Enfin, troisièmement, et c’est la clé de tout, peut-être, Jésus nous invite à la confiance. Si Dieu est Père, comme tout le discours sur la montagne le développe, nous pouvons nous remettre entre ses mains. A cinq reprises, dans ces quelques lignes, il emploie le même verbe en grec que nos traductions rendent par le mot « souci » ou le verbe « se soucier ». Pour illustrer son propos, il nous donne en exemple les oiseaux du ciel et les lis des champs. Puisqu’ils ont été créés par Dieu, on peut bien penser qu’ils ont leur fonction dans la création, un rôle bienfaisant à tenir dans lequel ils sont indispensables.

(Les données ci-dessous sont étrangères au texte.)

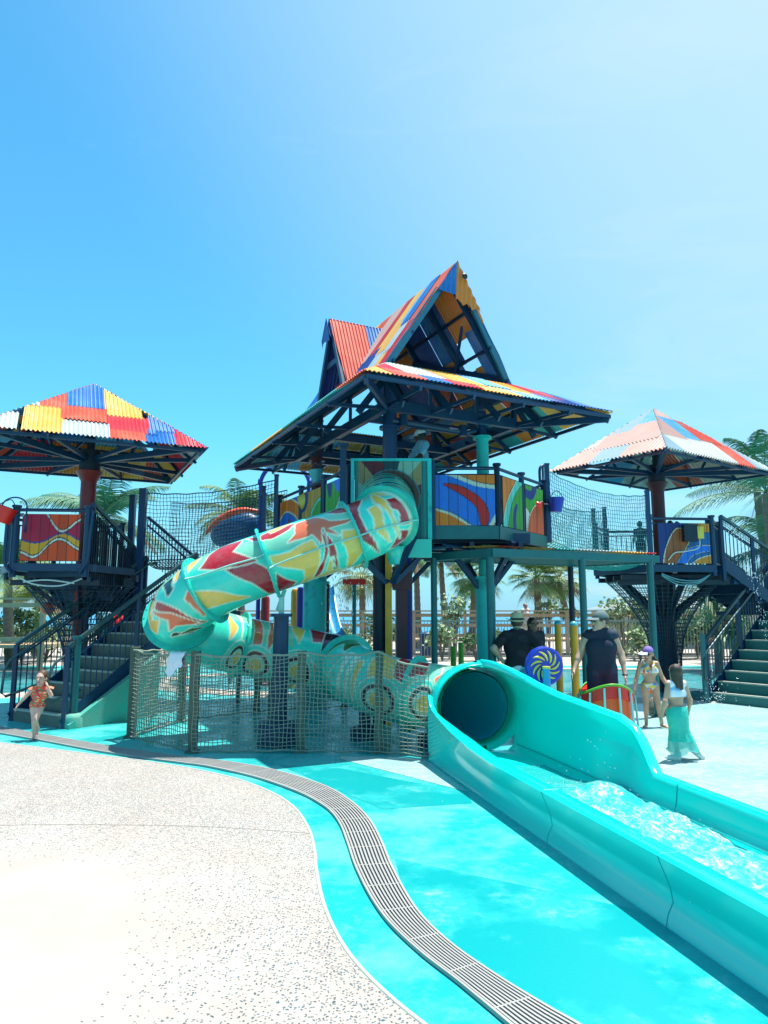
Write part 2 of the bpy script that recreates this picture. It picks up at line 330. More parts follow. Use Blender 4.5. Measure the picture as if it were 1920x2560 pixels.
mat('fabric', (0.5, 0.5, 0.5), 0.85, attr='Col', bump=0.15, bscale=45)
mat('hair', (0.03, 0.02, 0.015), 0.55, attr='Col', bump=0.4, bscale=60)
def dot(c, r, col):
    def f(P, C):
        d = np.linalg.norm(P - np.array(c), axis=1); w = np.clip((r - d) / (0.35 * r), 0, 1)[:, None]; return C * (1 - w) + np.array(col) * w
    return f
def spots(seed, cols, scale, thr=0.5):
    r = np.random.RandomState(seed); K = r.randn(len(cols), 3, 3) * scale; ph = r.rand(len(cols), 3) * 6
    def f(P, C):
        for i, c in enumerate(cols):
            v = np.prod([np.sin(P @ K[i, q] + ph[i, q]) for q in range(3)], axis=0); w = np.clip((np.abs(v) - thr) * 12, 0, 1)[:, None]; C = C * (1 - w) + np.array(c) * w
        return C
    return f
def limb(a, b, ra, rb): return ('c', tuple(a), tuple(b), ra, rb)
def hand(wr, d, side, s, curl=0.5, palm=(0, 0, 1)):
    """palm and five unequal bent fingers. wr wrist, d hand direction, side towards the thumb"""
    wr = V(wr); d = V(d).normalized(); sd_ = V(side); sd_ = (sd_ - d * sd_.dot(d)).normalized(); nn = d.cross(sd_)
    if nn.dot(V(palm)) < 0: nn = -nn
    out = [('c', tuple(wr), tuple(wr + d * 0.075 * s), 0.027 * s, 0.035 * s, tuple(nn), 0.5)]
    for i, (o, l) in enumerate(((0.026, 0.075), (0.009, 0.085), (-0.009, 0.078), (-0.026, 0.06))):
        p = wr + d * 0.085 * s + sd_ * o * s; a = curl * (0.8 + 0.15 * i)
        q = p + (d * math.cos(a * 0.6) + nn * math.sin(a * 0.6)) * l * 0.55 * s; e = q + (d * math.cos(a * 1.7) + nn * math.sin(a * 1.7)) * l * 0.5 * s
        out += [limb(p, q, 0.0095 * s, 0.0085 * s), limb(q, e, 0.0085 * s, 0.0075 * s)]
    p = wr + d * 0.025 * s + sd_ * 0.026 * s; q = p + (d * 0.6 + sd_ * 0.75 + nn * 0.2) * 0.042 * s; e = q + (d * 0.9 + sd_ * 0.25 + nn * 0.35) * 0.032 * s
    return out + [limb(p, q, 0.013 * s, 0.0105 * s), limb(q, e, 0.0105 * s, 0.008 * s)]
def person(label, loc, rot, J, s=1.0, kid=0.0, skin=(0.55, 0.33, 0.22), clothes=None, hair=None, vox=0.009, female=False, head_tilt=0.0, look=0.0, curl=(0.5, 0.5), build=1.0, headscale=1.0):
    """J: joints in metres in a frame facing -Y; keys: pelvis chest neck head, sh/el/wr/hp/kn/an/toe + l|r (the person's own left is +X)"""
    root = thing('person', label, 'person')
    g = {k: V(v) for k, v in J.items() if not isinstance(v, bool)}; b = s * build; hs = s * headscale
    up = (g['neck'] - g['pelvis']).normalized()
    FW = V(J.get('fwd', (0, -1, 0))).normalized(); SD = V(J.get('side', (1, 0, 0))).normalized()
    hw = 0.115 * b; T = []
    pl = g['pelvis']; ch = g['chest']
    T += [('c', tuple(pl - SD * 0.055 * b), tuple(pl + SD * 0.055 * b), 0.115 * b, 0.115 * b, tuple(FW), 0.85)]
    T += [('c', tuple(pl + up * 0.05 * b), tuple(pl.lerp(ch, 0.6)), 0.125 * b, 0.13 * b, tuple(FW), 0.74)]
    T += [('c', tuple(ch - SD * 0.065 * b - up * 0.02), tuple(ch + SD * 0.065 * b - up * 0.02), 0.125 * b, 0.125 * b, tuple(FW), 0.78)]
    sh = (g['shl'] + g['shr']) / 2
    T += [limb(g['shl'], g['shr'], 0.054 * b, 0.054 * b), limb(g['shl'] + (sh - g['shl']) * 0.3, g['neck'], 0.05 * b, 0.05 * b), limb(g['shr'] + (sh - g['shr']) * 0.3, g['neck'], 0.05 * b, 0.05 * b)]
    torso = list(T)
    for q in 'lr': torso.append(limb(g['hp' + q] + V((0, 0, 0.02)), g['hp' + q].lerp(g['kn' + q], 0.3), 0.095 * b, 0.085 * b))
    nk = [limb(g['neck'] - up * 0.03 * s, g['head'] - V((0, 0, 0.03)), 0.056 * b, 0.052 * b)]
    hd = g['head']; M = Matrix.Rotation(look, 3, 'Z') @ Matrix.Rotation(head_tilt, 3, 'X')
    E = lambda x, y, z: hd + M @ (V((x, y, z)) * hs)
    Mr = [list(r) for r in M.transposed()]
    Mr = [[M[i][j] for j in range(3)] for i in range(3)]
    head = [('e', tuple(E(0, 0.012, 0.03)), (0.076 * hs, 0.094 * hs, 0.092 * hs), Mr), ('e', tuple(E(0, -0.022, -0.045)), (0.056 * hs, 0.066 * hs, 0.072 * hs), Mr),
            limb(E(0, -0.088, 0.012), E(0, -0.104, -0.022), 0.009 * hs, 0.014 * hs), ('e', tuple(E(0, -0.078, -0.092)), (0.026 * hs, 0.022 * hs, 0.02 * hs)),
            limb(E(-0.02, -0.087, -0.056), E(0.02, -0.087, -0.056), 0.0085 * hs, 0.0085 * hs), limb(E(-0.035, -0.078, 0.034), E(0.035, -0.078, 0.034), 0.012 * hs, 0.012 * hs)]
    for q in (-1, 1): head += [('e', tuple(E(0.077 * q, 0.01, -0.005)), (0.011 * hs, 0.02 * hs, 0.032 * hs), Mr)]
    arms = {}; legs = {}
    for q in 'lr':
        a = [limb(g['sh' + q], g['el' + q], 0.054 * b, 0.041 * b), limb(g['el' + q], g['wr' + q], 0.042 * b, 0.026 * b), limb(g['el' + q], g['el' + q].lerp(g['wr' + q], 0.35), 0.043 * b, 0.044 * b)]
        d = V(J.get('hd' + q, g['wr' + q] - g['el' + q])); h = hand(g['wr' + q], d, V(J.get('th' + q, FW)), s * (1 - 0.1 * kid), curl[0 if q == 'l' else 1], V(J.get('pm' + q, pl - g['wr' + q])))
        arms[q] = a; legs[q] = [limb(g['hp' + q], g['kn' + q], 0.09 * b, 0.056 * b), limb(g['kn' + q], g['an' + q], 0.054 * b, 0.036 * b), ('c', tuple(g['kn' + q].lerp(g['an' + q], 0.12)), tuple(g['kn' + q].lerp(g['an' + q], 0.45)), 0.053 * b, 0.050 * b)]
        t = g['toe' + q]; an = g['an' + q]; sdv = (t - an).cross(V((0, 0, 1)))
        ft = [('c', tuple(an - (t - an).normalized() * 0.02 * s - V((0, 0, 0.035 * s))), tuple(t), 0.034 * s, 0.026 * s)]
        fd = (t - an); fd.z = 0; fd.normalize(); sx_ = fd.cross(V((0, 0, 1)))
        for i in range(5): ft.append(limb(t + sx_ * (i - 2) * 0.014 * s, t + sx_ * (i - 2) * 0.016 * s + fd * (0.035 - 0.004 * abs(i - 1)) * s + V((0, 0, -0.008 * s)), 0.012 * s, 0.009 * s))
        legs[q] += ft; arms[q + 'h'] = h
    body = torso + nk + head + arms['l'] + arms['r'] + legs['l'] + legs['r']
    k = 0.022 * s
    eyec = (0.03, 0.02, 0.015)
    paint = [lambda P, C: C * (0.94 + 0.06 * np.sin(P @ np.array([31, 17, 23]))[:, None])]
    if not J.get('noface'):
        for q in (-1, 1): paint += [dot(E(0.031 * q, -0.078, 0.014), 0.020 * hs, tuple(c * 0.55 for c in skin)), dot(E(0.031 * q, -0.084, 0.013), 0.0115 * hs, eyec), dot(E(0.034 * q, -0.088, 0.040), 0.014 * hs, tuple(c * 0.45 for c in skin))]
        paint += [dot(E(-0.012, -0.095, -0.056), 0.014 * hs, (0.48, 0.10, 0.09)), dot(E(0.012, -0.095, -0.056), 0.014 * hs, (0.48, 0.10, 0.09))]
    bodyo = sdf_obj('body', 'skin', root, body + arms['lh'] + arms['rh'], vox, k, paint=paint, base=skin)
    ctx = dict(root=root, g=g, torso=torso, arms=arms, legs=legs, E=E, s=s, b=b, hs=hs, up=up, k=k, vox=vox, nk=nk, FW=FW, SD=SD, M=M)
    if hair: hair(ctx)
    if clothes: clothes(ctx)
    root.location = loc; root.rotation_euler = (0, 0, rot)
    return root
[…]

C’est encore plus vrai de l’homme, évidemment. Chaque homme est un collaborateur de Dieu et son travail consiste à gérer les richesses qu’il lui confie : « Emplissez la terre et dominez-la », avait dit le Créateur au premier couple humain (Gn 1, 28). C’est justement parce que l’homme est le « lieu-tenant » de Dieu qu’il peut, en toutes circonstances, garder la sérénité : « Regardez les oiseaux du ciel… votre Père céleste les nourrit. Ne valez-vous pas beaucoup plus qu’eux ?… Observez comment poussent les lis des champs… Si Dieu habille ainsi l’herbe des champs, qui est là aujourd’hui, et qui demain sera jetée au feu, ne fera-t-il pas bien davantage pour vous, hommes de peu de foi ? »
Je reviens aux demandes du Notre Père : « Donne-nous notre pain… Pardonne-nous… Délivre-nous du mal. » Ce sont des paroles de confiance absolue. Les versets que nous lisons ici ne font que commenter cette confiance qui est le tout de la vie du croyant. Une seule chose compte : entrer dans les vues de Dieu, s’attacher à son projet et tout faire pour y correspondre : « Cherchez d’abord son Royaume et sa justice, et tout cela vous sera donné par-dessus le marché. » En d’autres termes, ajustez (c’est le sens profond du mot « justice ») votre conduite à la pensée même de Dieu, à son dessein d’amour, devenez-en de plus en plus les artisans pour la petite part qui vous revient de cette tâche. Pour le reste, ne cessez pas de lui faire confiance, « votre Père sait ce dont vous avez besoin avant que vous le lui demandiez » (Mt 6, 8).